Wednesday, June 20, 2007

Capilla (Chapel)

*Warning* This was written Monday June 18th... I just needed to vent, but I felt better after I did! After I did I felt waaaay better, and the next day was great. Sometimes you just need to let it all out. Sooo... don't freak out... I am doing way better & God is handling everything. I just needed to let it all go!!! Thanks! Have a super day!!! :)

So I flipped recently in chapel. This week at school they are having spiritual emphasis week, so we decided to attend. I don't even know why I flipped... well I do but I don't. I sat next to Gabby (she works at the school, really nice lady) and then during the speaking/singing she told me (and the other girls) that we are extraordinary women & all of this other stuff, and all of a sudden somewhere in her sentence I started to burst out crying. Even during singing I felt choked up. She just held me and hugged me and said something to me. Then we were singing a song that goes like...I'm desperate for you...I'm lost without,etc. I'm sure you have heard it, and I couldn't even sing because if I did I knew I was gonna cry more. Then a lady speaker came up and started talking about her experiences, and her missionary life in the Dominican Repuplic and how during that time she was desperate for her husbands approval, desperate to understand the language, and other things, but she wasn't desperate for God like she should have been. Like she got lost in all this other stuff. Well, I figured that I am desperate for Kelsey & Megan and my friendships, desperate for my mom and my family, I'm desperate for love & acceptance from this group I am with, and I am not desperate enough for God. I am desperate that he solve my problems, confusions, lonliness, and other what not, but not for Him. I'm focusing on all this other stuff that doesn't even really matter but I'm just freaking out about it all.

I'm scared that I am not going to change. I'm angry because I feel confused. I feel like if these feelings I'm going through right now are going to mold me into whoever God want me to be or glorify him in the way he want, then He needs to get a move on because I want to get them over with because I hate feeling incomplete & not like myself. I feel like a failure sometimes & like I am not doing anything for God. I feel like when I go back home I'm not going to have changed, and all this time I am worrying or whatever I could be putting my energy into God and his kingdom, but I don't even know how to do that because I'm in a different country, with a different language, with different people!
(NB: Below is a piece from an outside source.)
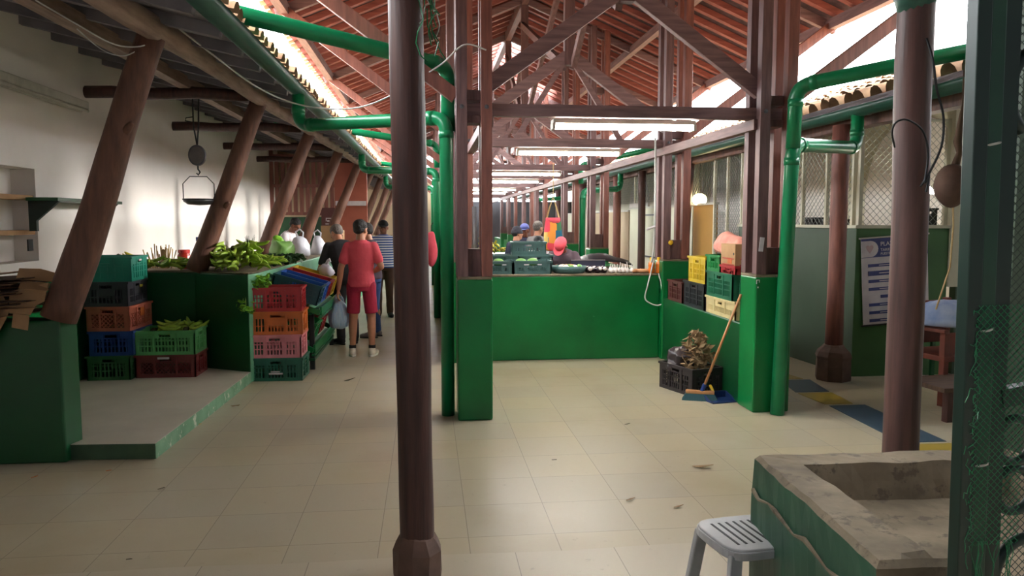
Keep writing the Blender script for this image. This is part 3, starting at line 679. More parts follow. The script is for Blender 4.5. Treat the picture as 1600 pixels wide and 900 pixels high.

I can't express myself, not even completely with the group I am with, and that makes me feel like I am jipping them from the gifts & talents that God has given me. I need to get over myself and give everything to God because I sure haven't and if I had given him all of this I most likely wouldn't be lonely, upset, confused, and what not. I just need to chill and trust God. I feel like he's distant, but I know he is there. We always want everything cheery with sunshine and rainbows, but it just doesn't work like that. Jesus didn't have rainbow days every single day. In my weakness he is strong, well he must be super strong right about now because I am weak. I just don't want to be a dissapointment after this 8 weeks is over. I promised myself and prayed that when this trip is over I leave knowing I gave it all I could, I go back home tired and drained because I gave my heart to the people and to God. Maybe this is part of my draining process. Hopefully it doesn't last too long! People continually tell me in emails and in phone calls that they are praying for me, but I still feel rather helpless. I need to step it up a notch and look to Jesus more than I have been. I need to be enouraged because I have people praying for me. God is good all the time, even though I don't feel that good all the time. He said to "rejoice and be glad" did He mean that even when I feel like this? I guess he did. May God continue to be with me and may I not be blinded by myself and the way I feel because I do not want to miss out on what He is trying to reveal to me while I am here in Costa Rica.

* Ok... now that you read it just remember... I am TOTALLY ok! It was just one of those moments where you have been holding it all in & somethines makes you pop. SOOO just one more time... I am fine & the next day I saw God tremendously! So take a chill pill because God is good all the time!!! :)

1 comment:

Anonymous said...

Oh, my luv, how I wish I could be there to give you a hug & let you know that all will be okay, but, I know that God, Our Lord, is there with you cradling you in His loving arms and whispering in your ear that all will be fine. Just keep constant in prayer! What seems impossible & frustrating to us (trust me-i've been there) is nothing for Him. We just have to "leave it at the cross" and look up and tell Him - "I love you & please help me with all of this". Believe me He is listening.
I love you & will be praying for you.